[start]

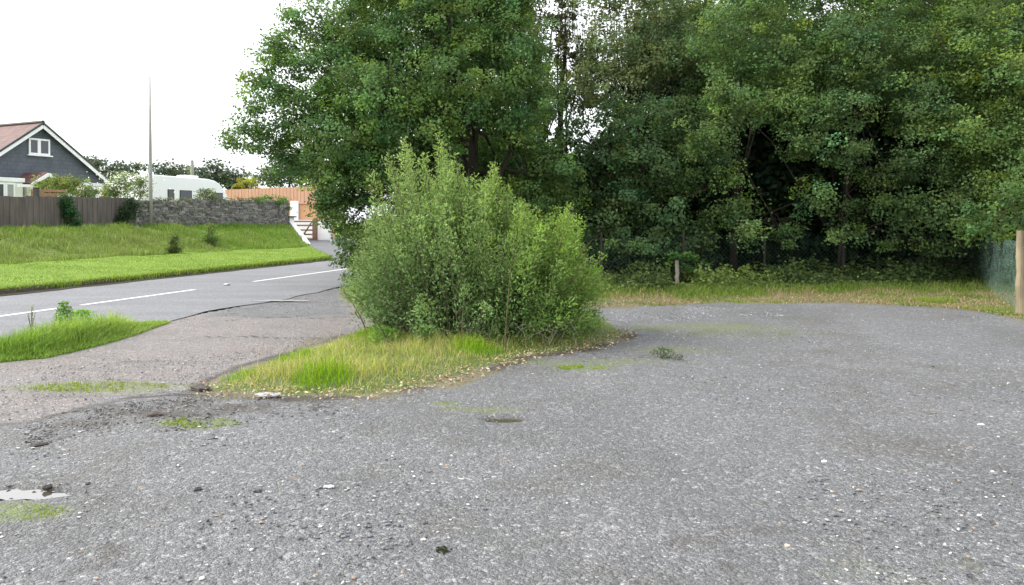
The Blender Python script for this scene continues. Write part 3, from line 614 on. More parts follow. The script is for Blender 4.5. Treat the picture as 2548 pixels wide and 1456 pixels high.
# island grass
p = inpoly(FRONT, 62000); d = sdist(p[:, 0], p[:, 1], FRONT); e = fbm(p[:, 0], p[:, 1], 1.4)
dens = (smooth(0, .25, d)*.8+.2)*(1-.45*smooth(-.4, 1.0, p[:, 0])); keep = (rng.random(len(p)) < dens*smooth(.2, .45, e+.12)); p, d, e = p[keep], d[keep], e[keep]
hh = (.04+.10*smooth(.1, .7, d)*(.3+1.3*e))*(.4+rng.random(len(p)))
tuf = np.zeros(len(p)); 
for x, y in ((805, 960), (1190, 885), (560, 940), (900, 850), (720, 900)):
    c = atZ(x, y); tuf = np.maximum(tuf, smooth(.42, .1, np.hypot(p[:, 0]-c[0], p[:, 1]-c[1])))
hh *= (1+.9*tuf)*(1-.55*smooth(-.6, 1.0, p[:, 0]))
dryk = (rng.random(len(p)) < .14+.6*smooth(.55, .7, fbm(p[:, 0]+30, p[:, 1], .8)))
tc = col(len(p), (.24, .30, .07), (.38, .41, .13), e*1.8-.4, .22); tc[dryk] = col(dryk.sum(), (.40, .32, .16), (.52, .44, .24), rng.random(dryk.sum()))
tc[tuf > .3] = col((tuf > .3).sum(), (.15, .29, .02), (.24, .38, .03), rng.random((tuf > .3).sum()))
z = .05*smooth(0, .6, d)
blades('island_grass', np.stack([p[:, 0], p[:, 1], z], -1), hh, .006+.004*rng.random(len(p)), tc, 1.3, 'yellow green grass around the foot of the willow bush')
# seed stalks
p = inpoly(FRONT, 420); d = sdist(p[:, 0], p[:, 1], FRONT); p = p[d > .15]; n = len(p)
blades('seed_stalks', np.stack([p[:, 0], p[:, 1], np.full(n, .04)], -1), .22+.25*rng.random(n), np.full(n, .004), col(n, (.42, .36, .2), (.5, .45, .27), rng.random(n)), .6, 'thin pale seed stalks standing in the island grass')
# left roadside patch
p = inpoly(PATCH, 150000); p = p[(p[:, 1] > 5) & (p[:, 0] > -9.5)]; d = sdist(p[:, 0], p[:, 1], PATCH); e = fbm(p[:, 0], p[:, 1], 1.1); n = len(p)
tip = atZ(425, 800)[:2]; hh = (.06+.38*smooth(0, .5, d)*(.5+.8*e)*smooth(.1, 1.8, np.hypot(p[:, 0]-tip[0], p[:, 1]-tip[1])))*(.45+.7*rng.random(n))
blades('roadside_grass', np.stack([p[:, 0], p[:, 1], np.full(n, .0)], -1), hh, .008+.005*rng.random(n), col(n, (.18, .30, .06), (.32, .43, .12), e*1.8-.45, .22), 1., 'bright green long grass between the road and the dirt track')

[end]

THE PROBLEM:
Write out each line of the data exactly; the images should be left out.

OUTPUT BELOW:
The Blender Python script for this scene continues. Write part 3, from line 614 on. More parts follow. The script is for Blender 4.5. Treat the picture as 2548 pixels wide and 1456 pixels high.
# island grass
p = inpoly(FRONT, 62000); d = sdist(p[:, 0], p[:, 1], FRONT); e = fbm(p[:, 0], p[:, 1], 1.4)
dens = (smooth(0, .25, d)*.8+.2)*(1-.45*smooth(-.4, 1.0, p[:, 0])); keep = (rng.random(len(p)) < dens*smooth(.2, .45, e+.12)); p, d, e = p[keep], d[keep], e[keep]
hh = (.04+.10*smooth(.1, .7, d)*(.3+1.3*e))*(.4+rng.random(len(p)))
tuf = np.zeros(len(p)); 
for x, y in ((805, 960), (1190, 885), (560, 940), (900, 850), (720, 900)):
    c = atZ(x, y); tuf = np.maximum(tuf, smooth(.42, .1, np.hypot(p[:, 0]-c[0], p[:, 1]-c[1])))
hh *= (1+.9*tuf)*(1-.55*smooth(-.6, 1.0, p[:, 0]))
dryk = (rng.random(len(p)) < .14+.6*smooth(.55, .7, fbm(p[:, 0]+30, p[:, 1], .8)))
tc = col(len(p), (.24, .30, .07), (.38, .41, .13), e*1.8-.4, .22); tc[dryk] = col(dryk.sum(), (.40, .32, .16), (.52, .44, .24), rng.random(dryk.sum()))
tc[tuf > .3] = col((tuf > .3).sum(), (.15, .29, .02), (.24, .38, .03), rng.random((tuf > .3).sum()))
z = .05*smooth(0, .6, d)
blades('island_grass', np.stack([p[:, 0], p[:, 1], z], -1), hh, .006+.004*rng.random(len(p)), tc, 1.3, 'yellow green grass around the foot of the willow bush')
# seed stalks
p = inpoly(FRONT, 420); d = sdist(p[:, 0], p[:, 1], FRONT); p = p[d > .15]; n = len(p)
blades('seed_stalks', np.stack([p[:, 0], p[:, 1], np.full(n, .04)], -1), .22+.25*rng.random(n), np.full(n, .004), col(n, (.42, .36, .2), (.5, .45, .27), rng.random(n)), .6, 'thin pale seed stalks standing in the island grass')
# left roadside patch
p = inpoly(PATCH, 150000); p = p[(p[:, 1] > 5) & (p[:, 0] > -9.5)]; d = sdist(p[:, 0], p[:, 1], PATCH); e = fbm(p[:, 0], p[:, 1], 1.1); n = len(p)
tip = atZ(425, 800)[:2]; hh = (.06+.38*smooth(0, .5, d)*(.5+.8*e)*smooth(.1, 1.8, np.hypot(p[:, 0]-tip[0], p[:, 1]-tip[1])))*(.45+.7*rng.random(n))
blades('roadside_grass', np.stack([p[:, 0], p[:, 1], np.full(n, .0)], -1), hh, .008+.005*rng.random(n), col(n, (.18, .30, .06), (.32, .43, .12), e*1.8-.45, .22), 1., 'bright green long grass between the road and the dirt track')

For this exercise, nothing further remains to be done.